### JOB
Below are entries. Pull out all lines containing "Measure".

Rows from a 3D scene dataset
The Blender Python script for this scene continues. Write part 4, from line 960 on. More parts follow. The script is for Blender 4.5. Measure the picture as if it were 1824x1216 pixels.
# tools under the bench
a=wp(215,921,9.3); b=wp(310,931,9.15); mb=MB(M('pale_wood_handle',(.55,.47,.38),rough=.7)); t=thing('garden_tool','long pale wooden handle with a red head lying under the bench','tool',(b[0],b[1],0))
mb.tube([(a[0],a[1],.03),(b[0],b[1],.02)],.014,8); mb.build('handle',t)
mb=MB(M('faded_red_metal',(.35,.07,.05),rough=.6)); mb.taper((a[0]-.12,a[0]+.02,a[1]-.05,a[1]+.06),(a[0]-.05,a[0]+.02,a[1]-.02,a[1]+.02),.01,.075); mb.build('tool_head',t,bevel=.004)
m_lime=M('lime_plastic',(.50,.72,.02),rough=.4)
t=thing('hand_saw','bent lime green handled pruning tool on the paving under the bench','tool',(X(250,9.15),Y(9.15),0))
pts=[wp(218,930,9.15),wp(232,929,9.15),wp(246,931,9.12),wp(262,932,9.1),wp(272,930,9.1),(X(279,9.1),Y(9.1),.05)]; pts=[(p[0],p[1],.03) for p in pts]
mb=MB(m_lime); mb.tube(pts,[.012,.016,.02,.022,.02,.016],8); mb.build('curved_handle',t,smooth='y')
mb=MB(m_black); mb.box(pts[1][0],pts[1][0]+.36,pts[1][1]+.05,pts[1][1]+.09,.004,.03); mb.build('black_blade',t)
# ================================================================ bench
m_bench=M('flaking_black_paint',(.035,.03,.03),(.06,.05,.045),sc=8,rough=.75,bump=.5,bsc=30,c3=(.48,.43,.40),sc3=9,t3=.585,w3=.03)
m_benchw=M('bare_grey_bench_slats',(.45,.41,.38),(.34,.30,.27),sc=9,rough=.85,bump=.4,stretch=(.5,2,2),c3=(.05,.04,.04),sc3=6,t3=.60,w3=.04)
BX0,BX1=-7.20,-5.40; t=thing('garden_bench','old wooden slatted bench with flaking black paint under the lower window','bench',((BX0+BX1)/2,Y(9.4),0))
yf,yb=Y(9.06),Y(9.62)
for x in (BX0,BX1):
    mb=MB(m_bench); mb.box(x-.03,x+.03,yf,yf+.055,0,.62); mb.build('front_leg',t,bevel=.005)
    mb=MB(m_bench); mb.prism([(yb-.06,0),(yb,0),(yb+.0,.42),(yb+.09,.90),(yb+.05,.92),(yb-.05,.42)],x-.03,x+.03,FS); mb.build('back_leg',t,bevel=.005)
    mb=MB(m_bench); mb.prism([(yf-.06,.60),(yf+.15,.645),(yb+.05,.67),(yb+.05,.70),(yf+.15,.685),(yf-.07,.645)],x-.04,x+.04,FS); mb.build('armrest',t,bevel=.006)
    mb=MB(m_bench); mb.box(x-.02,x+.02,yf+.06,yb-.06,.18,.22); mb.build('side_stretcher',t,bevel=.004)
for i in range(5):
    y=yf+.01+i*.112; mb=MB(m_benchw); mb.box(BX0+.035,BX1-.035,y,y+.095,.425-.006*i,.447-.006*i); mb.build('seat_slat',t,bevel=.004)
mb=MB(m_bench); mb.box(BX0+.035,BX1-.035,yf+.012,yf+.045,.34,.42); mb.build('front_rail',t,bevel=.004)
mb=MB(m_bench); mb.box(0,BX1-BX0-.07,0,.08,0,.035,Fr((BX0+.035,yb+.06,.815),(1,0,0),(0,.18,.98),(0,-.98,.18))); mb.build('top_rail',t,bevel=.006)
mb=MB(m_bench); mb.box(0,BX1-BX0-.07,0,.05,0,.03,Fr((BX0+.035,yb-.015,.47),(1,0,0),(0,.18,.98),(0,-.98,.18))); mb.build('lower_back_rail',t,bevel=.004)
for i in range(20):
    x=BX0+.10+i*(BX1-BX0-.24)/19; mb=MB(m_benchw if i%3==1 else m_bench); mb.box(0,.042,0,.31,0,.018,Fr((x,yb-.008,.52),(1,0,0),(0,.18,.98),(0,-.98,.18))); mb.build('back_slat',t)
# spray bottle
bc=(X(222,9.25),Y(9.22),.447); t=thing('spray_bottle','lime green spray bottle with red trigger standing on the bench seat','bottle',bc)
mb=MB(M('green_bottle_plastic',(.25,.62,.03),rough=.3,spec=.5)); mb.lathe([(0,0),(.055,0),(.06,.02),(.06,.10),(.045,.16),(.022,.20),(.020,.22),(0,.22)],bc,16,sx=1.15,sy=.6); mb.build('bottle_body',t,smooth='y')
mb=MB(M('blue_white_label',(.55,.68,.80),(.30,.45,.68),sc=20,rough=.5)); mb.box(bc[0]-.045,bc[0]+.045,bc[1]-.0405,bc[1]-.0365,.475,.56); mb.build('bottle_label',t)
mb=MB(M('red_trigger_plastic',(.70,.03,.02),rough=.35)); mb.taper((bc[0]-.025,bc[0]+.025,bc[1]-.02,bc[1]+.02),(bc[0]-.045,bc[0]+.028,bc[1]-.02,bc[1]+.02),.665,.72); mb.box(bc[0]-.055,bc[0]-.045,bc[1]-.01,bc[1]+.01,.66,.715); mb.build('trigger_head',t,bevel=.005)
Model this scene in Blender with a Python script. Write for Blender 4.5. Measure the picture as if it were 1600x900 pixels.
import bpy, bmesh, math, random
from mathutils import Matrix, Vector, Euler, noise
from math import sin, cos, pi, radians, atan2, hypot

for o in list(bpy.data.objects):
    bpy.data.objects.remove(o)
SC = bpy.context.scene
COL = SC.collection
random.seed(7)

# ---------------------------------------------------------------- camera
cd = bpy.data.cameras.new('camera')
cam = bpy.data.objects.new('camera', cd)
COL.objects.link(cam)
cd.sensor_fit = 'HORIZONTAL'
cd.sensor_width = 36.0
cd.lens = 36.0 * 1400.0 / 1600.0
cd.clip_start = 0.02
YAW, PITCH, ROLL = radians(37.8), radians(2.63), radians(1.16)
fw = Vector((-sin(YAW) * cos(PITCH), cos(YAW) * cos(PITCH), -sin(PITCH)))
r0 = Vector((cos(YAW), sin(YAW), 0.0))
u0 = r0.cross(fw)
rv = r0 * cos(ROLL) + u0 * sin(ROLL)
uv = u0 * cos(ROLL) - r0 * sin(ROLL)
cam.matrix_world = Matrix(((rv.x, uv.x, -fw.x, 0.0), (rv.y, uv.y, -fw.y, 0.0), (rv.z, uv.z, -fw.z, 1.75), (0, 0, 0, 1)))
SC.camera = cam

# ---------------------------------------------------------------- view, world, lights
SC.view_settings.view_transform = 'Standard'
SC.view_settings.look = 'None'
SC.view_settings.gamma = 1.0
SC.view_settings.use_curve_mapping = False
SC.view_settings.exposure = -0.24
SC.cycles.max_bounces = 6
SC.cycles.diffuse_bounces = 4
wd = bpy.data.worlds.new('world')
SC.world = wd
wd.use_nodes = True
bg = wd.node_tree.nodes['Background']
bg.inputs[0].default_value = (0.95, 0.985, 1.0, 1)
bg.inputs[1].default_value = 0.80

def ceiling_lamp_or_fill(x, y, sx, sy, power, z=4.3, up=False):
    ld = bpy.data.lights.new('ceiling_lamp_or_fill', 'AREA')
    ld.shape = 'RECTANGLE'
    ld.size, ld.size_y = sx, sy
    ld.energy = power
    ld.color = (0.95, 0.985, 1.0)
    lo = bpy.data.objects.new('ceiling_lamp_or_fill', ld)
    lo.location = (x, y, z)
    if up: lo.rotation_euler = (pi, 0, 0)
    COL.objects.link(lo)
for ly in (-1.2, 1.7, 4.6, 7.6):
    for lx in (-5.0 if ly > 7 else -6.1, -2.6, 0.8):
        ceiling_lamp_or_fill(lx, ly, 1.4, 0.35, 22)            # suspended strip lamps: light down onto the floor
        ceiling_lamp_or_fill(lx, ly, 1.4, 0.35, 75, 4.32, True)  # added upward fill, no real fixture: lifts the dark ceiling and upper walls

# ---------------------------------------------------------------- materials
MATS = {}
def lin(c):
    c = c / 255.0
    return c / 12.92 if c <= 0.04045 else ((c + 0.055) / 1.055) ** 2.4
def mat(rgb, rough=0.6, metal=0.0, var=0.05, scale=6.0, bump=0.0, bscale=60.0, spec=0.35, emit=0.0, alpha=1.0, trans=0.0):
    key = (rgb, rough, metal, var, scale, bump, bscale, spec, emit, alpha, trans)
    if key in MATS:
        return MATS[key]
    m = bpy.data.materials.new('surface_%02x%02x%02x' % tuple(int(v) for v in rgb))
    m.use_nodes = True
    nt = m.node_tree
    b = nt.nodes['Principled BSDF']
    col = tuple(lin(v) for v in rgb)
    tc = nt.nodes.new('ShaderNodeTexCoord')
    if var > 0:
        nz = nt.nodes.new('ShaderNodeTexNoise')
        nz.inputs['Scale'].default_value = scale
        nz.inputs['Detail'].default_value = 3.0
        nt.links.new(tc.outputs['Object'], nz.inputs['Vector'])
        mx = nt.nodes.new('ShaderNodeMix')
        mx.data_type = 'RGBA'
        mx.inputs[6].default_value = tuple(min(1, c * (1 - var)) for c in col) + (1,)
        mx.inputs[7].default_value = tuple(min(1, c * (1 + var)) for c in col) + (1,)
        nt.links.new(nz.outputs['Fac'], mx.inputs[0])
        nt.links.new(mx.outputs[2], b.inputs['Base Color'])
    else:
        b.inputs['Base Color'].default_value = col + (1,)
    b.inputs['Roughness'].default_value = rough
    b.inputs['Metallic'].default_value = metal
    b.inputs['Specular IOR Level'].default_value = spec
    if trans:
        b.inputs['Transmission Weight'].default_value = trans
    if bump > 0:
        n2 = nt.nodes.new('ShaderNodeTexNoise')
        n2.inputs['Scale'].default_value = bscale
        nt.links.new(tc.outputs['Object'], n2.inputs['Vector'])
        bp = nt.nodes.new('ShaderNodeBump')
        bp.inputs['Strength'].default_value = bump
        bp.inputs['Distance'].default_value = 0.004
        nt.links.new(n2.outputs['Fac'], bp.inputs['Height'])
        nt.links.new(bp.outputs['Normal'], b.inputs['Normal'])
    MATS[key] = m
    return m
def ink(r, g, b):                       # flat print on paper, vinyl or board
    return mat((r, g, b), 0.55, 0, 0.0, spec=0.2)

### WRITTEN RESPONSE
The Blender Python script for this scene continues. Write part 4, from line 960 on. More parts follow. The script is for Blender 4.5. Measure the picture as if it were 1824x1216 pixels.
Model this scene in Blender with a Python script. Write for Blender 4.5. Measure the picture as if it were 1600x900 pixels.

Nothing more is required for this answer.